Question 2) Niagra Chemical Company produces three products using three different continuous processes. The products are Yarex, Darol, and Norex. Projected sales in gallons for the three products for the years 20x2 and 20x3 are as follows:

20x2 20x3

Yarex ................................................... 120,000 130,000

Darol ................................................... 80,000 70,000

Norex ................................................... 50,000 60,000

Because of the continuous nature of Niagra's processes, work-in-process inventory for each of the products remains constant throughout the year.

Inventories are planned for each product so that the projected finished-goods inventory at the beginning of each year is equal to 8 percent of that year's projected sales.

The conversion requirements in hours per gallon for the three products are:

Yarex ............ 0.07 hour

Darol ............. 0.10 hour

Norex ............ 0.16 hour

The conversion cost of $20 per hour is considered 100 percent variable.

The raw material requirements of the three products are shown in the following chart.
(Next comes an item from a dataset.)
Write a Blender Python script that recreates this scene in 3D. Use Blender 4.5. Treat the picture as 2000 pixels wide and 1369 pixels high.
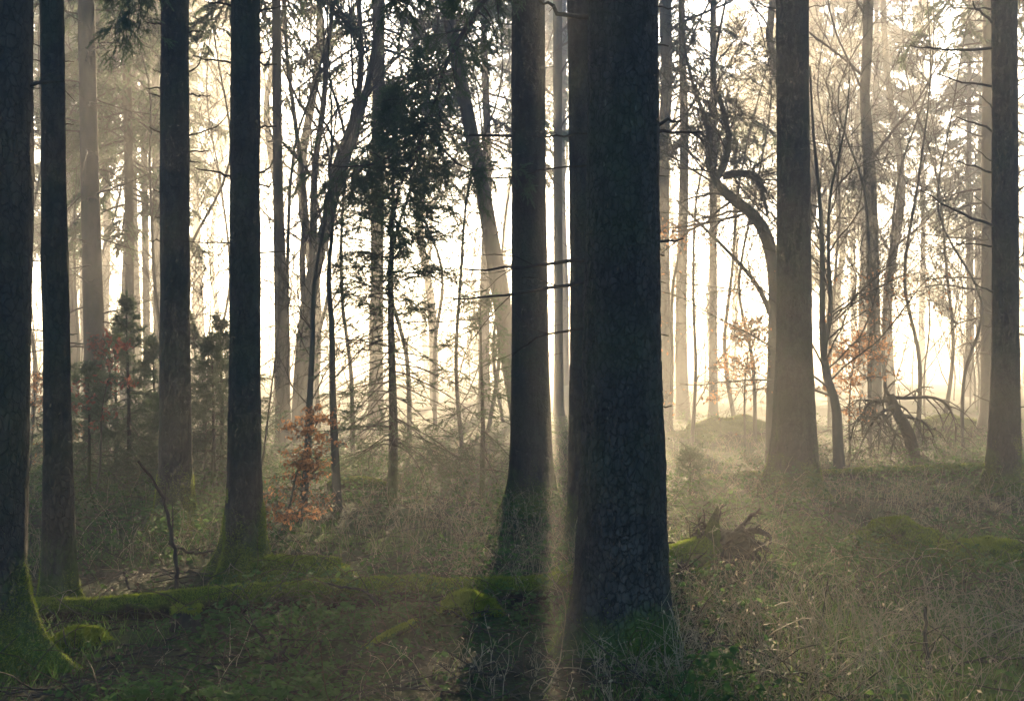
import bpy, math
import numpy as np
from mathutils import Vector
R = math.radians
scene = bpy.context.scene
for o in list(bpy.data.objects):
    bpy.data.objects.remove(o, do_unlink=True)
COL = scene.collection

# ------------------------------------------------------------------ camera, sky, sun, exposure
CAM_H, F = 1.6, 2500.0                       # eye height, focal length in pixels of the 2000 px wide photograph
cam_d = bpy.data.cameras.new('camera'); cam = bpy.data.objects.new('camera', cam_d); COL.objects.link(cam)
cam.location = (0, 0, CAM_H); cam.rotation_euler = (R(90), 0, 0)
cam_d.sensor_width = 36; cam_d.lens = 45; cam_d.clip_end = 2000; cam_d.clip_start = 0.05
scene.camera = cam
SUN = Vector((78 / F, 1.0, (684.5 - 255) / F)).normalized()
SUN_EL = math.asin(SUN.z); SUN_AZ = math.atan2(SUN.x, SUN.y)
world = bpy.data.worlds.new('World'); scene.world = world; world.use_nodes = True
wn, wl = world.node_tree.nodes, world.node_tree.links
wn.clear()
w_out = wn.new('ShaderNodeOutputWorld'); w_bg = wn.new('ShaderNodeBackground')
w_sky = wn.new('ShaderNodeTexSky'); w_sky.sky_type = 'NISHITA'; w_sky.sun_disc = False
w_sky.sun_elevation = SUN_EL; w_sky.sun_rotation = SUN_AZ
w_sky.air_density = 1.0; w_sky.dust_density = 1.0; w_sky.ozone_density = 4.0; w_sky.altitude = 200
w_bg.inputs['Strength'].default_value = 0.040
# the sun's own disc and the narrow aureole round it, part of the sky
w_tc = wn.new('ShaderNodeTexCoord'); w_dot = wn.new('ShaderNodeVectorMath'); w_dot.operation = 'DOT_PRODUCT'
wl.new(w_tc.outputs['Generated'], w_dot.inputs[0]); w_dot.inputs[1].default_value = SUN
def w_math(op, a, b):
    m = wn.new('ShaderNodeMath'); m.operation = op
    for s_, v_ in ((m.inputs[0], a), (m.inputs[1], b)):
        if hasattr(v_, 'links'): wl.new(v_, s_)
        else: s_.default_value = v_
    return m.outputs[0]
w_disc = w_math('MULTIPLY', w_math('GREATER_THAN', w_dot.outputs['Value'], math.cos(R(0.30))), 900.0)
w_aur = w_math('MULTIPLY', w_math('POWER', w_math('MAXIMUM', w_dot.outputs['Value'], 0.0), 700.0), 12.0)
w_mul = wn.new('ShaderNodeVectorMath'); w_mul.operation = 'SCALE'; w_mul.inputs[0].default_value = (1.0, 0.62, 0.28)
wl.new(w_math('ADD', w_disc, w_aur), w_mul.inputs['Scale'])
w_add = wn.new('ShaderNodeVectorMath'); w_add.operation = 'ADD'
wl.new(w_sky.outputs[0], w_add.inputs[0]); wl.new(w_mul.outputs[0], w_add.inputs[1])
w_wide = wn.new('ShaderNodeVectorMath'); w_wide.operation = 'SCALE'; w_wide.inputs[0].default_value = (0.50, 0.78, 1.0)
wl.new(w_math('MULTIPLY', w_math('POWER', w_math('MAXIMUM', w_dot.outputs['Value'], 0.0), 30.0), 7.5), w_wide.inputs['Scale'])
w_add2 = wn.new('ShaderNodeVectorMath'); w_add2.operation = 'ADD'
wl.new(w_add.outputs[0], w_add2.inputs[0]); wl.new(w_wide.outputs[0], w_add2.inputs[1])
wl.new(w_add2.outputs[0], w_bg.inputs['Color']); wl.new(w_bg.outputs[0], w_out.inputs['Surface'])
sun_d = bpy.data.lights.new('sun', 'SUN'); sun = bpy.data.objects.new('sun', sun_d); COL.objects.link(sun)
sun.rotation_euler = SUN.to_track_quat('Z', 'Y').to_euler(); sun.location = (3, 60, 40)
sun_d.energy = 5.0; sun_d.angle = R(0.5); sun_d.color = (1.0, 0.75, 0.44)
scene.view_settings.view_transform = 'Standard'; scene.view_settings.look = 'None'
scene.view_settings.exposure = 3.25; scene.view_settings.gamma = 1.0
HAZE_DENSITY, HAZE_G = 0.0076, 0.58
cy = scene.cycles
cy.max_bounces = 5; cy.diffuse_bounces = 2; cy.glossy_bounces = 1; cy.transmission_bounces = 3
cy.transparent_max_bounces = 4; cy.volume_bounces = 0; cy.use_denoising = True
cy.sample_clamp_indirect = 4.0; cy.caustics_reflective = False; cy.caustics_refractive = False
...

Raw material Units Unit Price Yarex Darol Norex

Gamma pounds $8.00 0.2 0.4 0

Murad pounds 6.00 0.4 0 0.5

Islin gallons 5.00 1.0 0.7 0.5

Tarden gallons 10.00 0 0.3 0.5

Raw material inventories are planned so that each raw material's projected inventory at the beginning of a year is equal to 10 percent of the previous year's usage of that raw material.

Required:

(1) Determine Niagra Chemical Company's production budget (in gallons) for the three products for 20x2

(2) Determine Niagra Chemical Company's conversion cost budget for 20x2

(3) Assuming the 20x1 usage of Islin is 200,000 gallons, determine the company's raw material purchases budget (in dollars) for Islin for 20x2

(4) Assume that for 20x2 production, Niagra Chemical Company could replace the raw material Islin with the raw material Philin. The usage of Philin would be the same as the usage of Islin. However, Philin would cost 20 percent more than Islin and would cut production times on all three products by 10 percent. Determine whether management should use Philin or Islin for the 20x2 production, supporting your decision with appropriate calculations. For this requirement, ignore any impact of beginning and ending inventory balances.